◆ **Data provided**
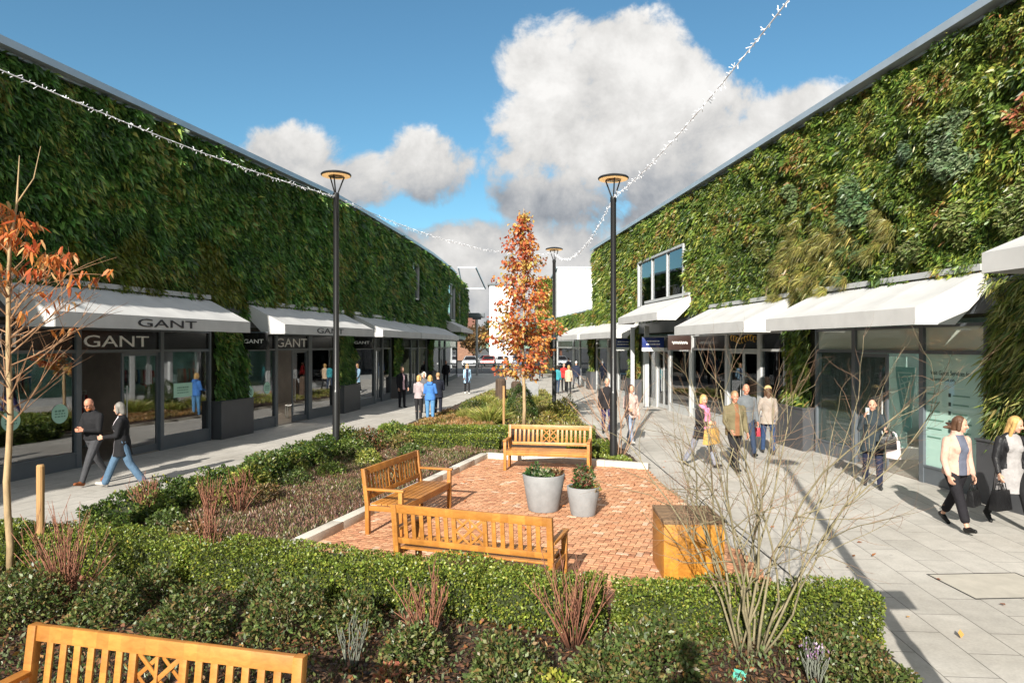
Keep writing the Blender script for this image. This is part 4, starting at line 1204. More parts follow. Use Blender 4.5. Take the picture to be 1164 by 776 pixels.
def grass(x, y, r, h, label, cols, n=500, name='ornamental_grass'):
    root = empty(name, (x, y, .05), label, 'grass clump', 'ornamental grasses in the far bed')
    a = RNG.uniform(0, 2 * PI, n); q = RNG.random(n) ** .6
    P = np.column_stack([np.cos(a) * q * r * .45, np.sin(a) * q * r * .45, np.zeros(n)])
    D = np.column_stack([np.cos(a) * q * .7, np.sin(a) * q * .7, np.ones(n)]) + RNG.normal(0, .18, (n, 3))
    L = RNG.uniform(.6, 1.15, n) * h
    leaves('blades', P, D, L, RNG.uniform(.012, .028, n), pal(n, cols), root, droop=.35, two=True)
    return root
GC = [(.32, .32, .07), (.24, .27, .05), (.40, .36, .12), (.17, .21, .04)]
grass(-.75, 23.2, .75, 1.0, 'large yellow green grass clump left of the orange tree trunk', GC, 900)
grass(-1.5, 24.3, .6, .75, 'lower grass clump at the left of the large one', GC, 600)
grass(-.3, 26.6, .6, .95, 'grass clump behind the clipped ball', GC, 500)
grass(1.45, 26.0, .5, .75, 'straw coloured grass clump right of the clipped ball', [(.42, .34, .12), (.3, .27, .07)], 500)
grass(-1.2, 30.5, .6, .8, 'far grass clump near the end of the bed', GC, 400)
grass(.9, 30.5, .6, .85, 'far grass clump behind the third lamp post', GC, 400)

def cover(name, poly, n, cols, L, wdt, w=None, up=1.0, zb=.1, clump=3.0, spread=.5):
    p = in_poly_pts(poly, n); P = np.column_stack([p, np.full(n, zb)])
    k = vnoise(P * clump, 61); P[:, 2] += np.clip(k - .3, 0, 1) * .16 * RNG.random(n)
    D = rdir(n) * spread * 1.4; D[:, 2] = np.abs(D[:, 2]) + up
    idx = np.clip((vnoise(P * 1.7, 62) * .6 + RNG.random(n) * .4) * len(cols), 0, len(cols) - 1).astype(int)
    o = leaves(name, P, D, RNG.uniform(*L, n), RNG.uniform(*wdt, n), pal(n, cols, idx=idx, jit=.25), droop=.2)
    return tag(o, kind='stuff')
HE = [(.10, .09, .04), (.17, .10, .06), (.26, .135, .105), (.15, .16, .05), (.30, .19, .13), (.12, .14, .045), (.20, .15, .07)]
cover('heather', [(-5.9, 9.0), (-3.6, 8.3), (-3.05, 8.6), (-.95, 16.2), (-2.6, 17.0), (-4.0, 16.9)], 30000, HE, (.04, .10), (.008, .018), up=1.3)
cover('heather', [(-2.6, 17.1), (-.95, 16.4), (-.2, 16.7), (-.2, 16.95), (-2.5, 17.3)], 2600, HE, (.05, .11), (.014, .03))
cover('bronze_ground_cover', [(-3.5, 20.6), (-.4, 20.4), (-.6, 22.5), (-1.7, 26.0), (-2.6, 27.5)], 6500, [(.30, .16, .06), (.38, .22, .09), (.22, .15, .05), (.20, .2, .05)], (.08, .2), (.02, .04))
cover('low_ground_cover', [(.6, 20.2), (2.5, 20.2), (2.3, 26), (1.9, 40), (-1.2, 40), (-2.3, 29.5), (-.8, 25)], 9000, [(.10, .13, .03), (.18, .2, .04), (.28, .24, .07), (.13, .11, .04)], (.08, .2), (.02, .045))
cover('low_ground_cover', [(1.3, 16.3), (2.75, 15.4), (2.6, 16.6), (1.4, 17.0)], 1600, [(.14, .19, .03), (.22, .26, .05), (.08, .12, .02)], (.05, .1), (.02, .04))
cover('leaf_litter', [(-7, 4.9), (3.0, 4.9), (3.05, 6.1), (-1.6, 7.0), (-6.9, 8.3)], 900, [(.30, .10, .03), (.22, .13, .05), (.36, .18, .05), (.12, .1, .03)], (.04, .09), (.02, .04), up=.1, spread=1.0)
pts = np.concatenate([in_poly_pts([(-2.5, 8.5), (-.7, 16), (2.8, 14.8), (2.9, 7)], 70), in_poly_pts([(-7.5, 9), (-5, 17), (-4.7, 17), (-6.3, 9)], 45), in_poly_pts([(3.3, 6), (3.3, 16), (5, 16), (5.5, 6)], 30)])
n = len(pts); P = np.column_stack([pts, np.where(np.arange(n) < 70, .05, .02)]); D = rdir(n); D[:, 2] = np.abs(D[:, 2]) * .2
tag(leaves('fallen_leaves', P, D, RNG.uniform(.05, .1, n), RNG.uniform(.03, .055, n), pal(n, [(.45, .16, .05), (.5, .28, .09), (.3, .12, .05)]), N=np.tile([[0, 0, 1.0]], (n, 1)) + rdir(n) * .3, droop=0, fold=.25), kind='stuff')
cover('herbs', [(-6.8, 4.9), (3.0, 4.9), (3.0, 6.0), (-1.6, 6.8), (-6.8, 8.0)], 9000, [(.07, .10, .03), (.12, .15, .05), (.16, .20, .10), (.05, .07, .02)], (.03, .08), (.014, .03), clump=2.2)

def twigs(x, y, n, h, sp, m, label, name='bare_twig_shrub', r=.0065, cat='bare shrub', sub=4):
    root = empty(name, (x, y, .07), label, cat)
    mb = MB()
    for k in range(int(n * 1.5)):
        a = random.uniform(0, 2 * PI); q = random.uniform(.05, 1) * sp
        H_ = h * random.uniform(.55, 1.05)
        p0 = Vector((.04 * math.cos(a), .04 * math.sin(a), 0)); e = Vector((q * math.cos(a), q * math.sin(a), H_))
        pts = [p0, p0.lerp(e, .35) + Vector((0, 0, H_ * .06)), p0.lerp(e, .7) + Vector((random.uniform(-.02, .02), random.uniform(-.02, .02), H_ * .05)), e]
        mb.tube(pts, [r, r * .85, r * .65, r * .35], 5)
        for j in range(sub):
            t = random.uniform(.35, .85); b_ = p0.lerp(e, t) + Vector((0, 0, H_ * .055)); aa = a + random.uniform(-2.2, 2.2)
            l = H_ * random.uniform(.15, .35)
            mb.tube([b_, b_ + Vector((math.cos(aa) * l * .35, math.sin(aa) * l * .35, l))], [r * .6, r * .3], 4)
    mb.build('stems', m, root, smooth=True)
    return root
x, y = ground(78, 700); twigs(x, y, 26, .95, .5, BARKR, 'largest reddish bare twig shrub, at the lower left beside the stake')
x, y = ground(487, 742); twigs(x, y, 15, .62, .42, BARKR, 'reddish upright twig shrub at the bottom, left of centre')
x, y = ground(652, 748); twigs(x, y, 17, .75, .45, BARKR, 'reddish twig shrub at the bottom, right of centre in front of the hedge')
x, y = ground(573, 712); twigs(x, y, 7, .3, .25, BARKR, 'small tuft of red twigs between the two upright twig shrubs')
x, y = ground(236, 668); twigs(x, y, 12, .85, .28, BARKR, 'slender red twig shrub in front of the left hedge block')
for (px, py, lab) in ((172, 598, 'first pinkish twig shrub at the left pavement edge, nearest the walking couple'), (240, 597, 'second twig shrub along the left pavement edge, fanning out over the hedge'), (272, 590, 'third twig shrub along the left pavement, before the variegated shrub')):
    x, y = ground(px, py); twigs(x, y, 16, .62, .42, BARKR, lab, r=.007)
x, y = ground(400, 770); twigs(x, y, 9, .4, .14, mat('lavender_stem', (.15, .16, .13), .85, var=.2), 'grey stemmed lavender beside the foreground bench end', r=.006, name='lavender', cat='lavender')
x, y = ground(925, 790); rt = twigs(x, y, 12, .3, .16, mat('lavender_stem', (.30, .31, .27), .85), 'purple tipped lavender at the bottom right of the bed', r=.006, name='lavender', cat='lavender')
n = 46; a = RNG.uniform(0, 2 * PI, n); P = np.column_stack([np.cos(a) * .13 * RNG.random(n), np.sin(a) * .13 * RNG.random(n), RNG.uniform(.2, .34, n)])
tag(leaves('flowers', P, rdir(n) * .4 + np.array([[0, 0, 1]]), .03, .014, pal(n, [(.30, .18, .32), (.36, .25, .38)]), rt), kind='stuff')
# turquoise plant tag
x, y = ground(838, 772, .12)
pt = empty('plant_tag', (x, y, .05), 'turquoise plant label tag at the foot of the multi-stem shrub', 'plant label')
TQ = mat('tag_teal', (.07, .36, .27), .45, var=.1)
MB().box(-.05, .05, -.004, .004, .07, .14, T(rx=R(-38), rz=R(-35))).build('card', TQ, pt, bevel=.002)
MB().box(-.012, .012, -.003, .003, -.06, .07, T(rx=R(-38), rz=R(-35))).build('spike', TQ, pt)
MB().box(-.035, .035, -.0065, -.0045, .095, .115, T(rx=R(-38), rz=R(-35))).build('print', mat('tag_print', (.02, .08, .07), .5), pt)

# ------------------------------------------------------------------ trees
def branch(mb, p, d, L, r, lev, tips, spread=.5, up=.25, n=5, kids=(4, 4, 3), wob=.12, taper=.45, lenr=(.45, .7), t0=.3):
    pts = [Vector(p)]; dd = Vector(d).normalized(); rad = [r]
    for k in range(n):
        dd = (dd + Vector((random.gauss(0, wob), random.gauss(0, wob), random.gauss(0, wob) + up * .12))).normalized()
        pts.append(pts[-1] + dd * L / n); rad.append(r * (1 - (1 - taper) * (k + 1) / n))
    (mb[min(lev, 1)] if isinstance(mb, tuple) else mb).tube(pts, rad, 6 if lev > 1 else 4)
    if lev == 0:
        tips.append((pts[-1], dd)); tips.append((pts[len(pts) // 2], dd)); return
    for k in range(kids[min(lev, len(kids)) - 1]):
        t = t0 + (1 - t0) * (k + random.random()) / kids[min(lev, len(kids)) - 1]
        i = min(n - 1, int(t * n)); q = pts[i].lerp(pts[i + 1], t * n - i)
        ax = dd.orthogonal().normalized(); ax.rotate(Matrix.Rotation(random.uniform(0, 2 * PI), 3, dd))
        nd = (dd + ax * math.tan(random.uniform(.6, 1.1) * spread)).normalized()
        branch(mb, q, nd, L * random.uniform(*lenr) * (1 - .35 * t), rad[i] * .6, lev - 1, tips, spread, up, max(3, n - 1), kids, wob, taper, lenr)
    tips.append((pts[-1], dd))

# central liquidambar
random.seed(5)
OX, OY = .36, 21.3
ot = empty('autumn_tree', (OX, OY, .05), 'slim conical tree with copper orange autumn leaves in the middle of the street', 'tree')
mb = MB(); HT = 6.95
trk = [Vector((.03 * math.sin(k * 1.3), .03 * math.cos(k * .9), HT * k / 10)) for k in range(11)]
mb.tube(trk, [.062 - .0055 * k for k in range(11)], 8)
mb.build('trunk', BARKT, ot, smooth=True)
mb = MB(); LP, LD = [], []
for k in range(80):
    t = (k + random.random()) / 80; z = 1.55 + t * (HT - 1.7)
    prof = 1.26 * (1 - t) ** .85 * (.5 + .5 * min(1, t / .10)) + .10
    prof *= random.uniform(.72, 1.12)
    if random.random() < .13: prof *= 1.22
    a = k * 2.399 + random.uniform(-.4, .4)
    e = Vector((math.cos(a) * prof, math.sin(a) * prof, prof * random.uniform(.15, .75)))
    p0 = Vector((0, 0, z)); pts = [p0, p0 + e * .5 + Vector((0, 0, -.03)), p0 + e]
    mb.tube(pts, [.012, .008, .004], 4)
    m_ = int(10 + 52 * prof)
    for j in range(m_):
        s_ = random.uniform(.18, 1.05)
        q = p0 + e * s_ + Vector((random.gauss(0, .08), random.gauss(0, .08), random.gauss(-.02, .065)))
        LP.append(tuple(q)); LD.append((e.x + random.gauss(0, .6), e.y + random.gauss(0, .6), random.gauss(-.55, .45)))
mb.build('limbs', BARKR, ot)
n = len(LP); P = np.array(LP); k = vnoise(P * 1.6, 91)
cols = [(.70, .26, .08), (.60, .17, .07), (.74, .37, .10), (.50, .13, .06), (.68, .47, .14), (.80, .48, .28), (.46, .42, .11)]
hz = (P[:, 2] - 1.5) / 5.2
wt = np.where(RNG.random(n) < .6, np.clip(k * 6, 0, 6), RNG.uniform(0, 7, n)).astype(int).clip(0, 6)
V1 = leaf_arrays(P, np.array(LD), RNG.uniform(.08, .15, n), RNG.uniform(.06, .11, n), pal(n, cols, idx=wt, jit=.2), droop=.15, fold=.4)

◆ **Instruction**
Reproduce the material above from its first line through the line containing "grass(.9, 30.5, .6, .85, 'far", both ends included, and skip every picture.

◆ **Exercise response**
Keep writing the Blender script for this image. This is part 4, starting at line 1204. More parts follow. Use Blender 4.5. Take the picture to be 1164 by 776 pixels.
def grass(x, y, r, h, label, cols, n=500, name='ornamental_grass'):
    root = empty(name, (x, y, .05), label, 'grass clump', 'ornamental grasses in the far bed')
    a = RNG.uniform(0, 2 * PI, n); q = RNG.random(n) ** .6
    P = np.column_stack([np.cos(a) * q * r * .45, np.sin(a) * q * r * .45, np.zeros(n)])
    D = np.column_stack([np.cos(a) * q * .7, np.sin(a) * q * .7, np.ones(n)]) + RNG.normal(0, .18, (n, 3))
    L = RNG.uniform(.6, 1.15, n) * h
    leaves('blades', P, D, L, RNG.uniform(.012, .028, n), pal(n, cols), root, droop=.35, two=True)
    return root
GC = [(.32, .32, .07), (.24, .27, .05), (.40, .36, .12), (.17, .21, .04)]
grass(-.75, 23.2, .75, 1.0, 'large yellow green grass clump left of the orange tree trunk', GC, 900)
grass(-1.5, 24.3, .6, .75, 'lower grass clump at the left of the large one', GC, 600)
grass(-.3, 26.6, .6, .95, 'grass clump behind the clipped ball', GC, 500)
grass(1.45, 26.0, .5, .75, 'straw coloured grass clump right of the clipped ball', [(.42, .34, .12), (.3, .27, .07)], 500)
grass(-1.2, 30.5, .6, .8, 'far grass clump near the end of the bed', GC, 400)
grass(.9, 30.5, .6, .85, 'far grass clump behind the third lamp post', GC, 400)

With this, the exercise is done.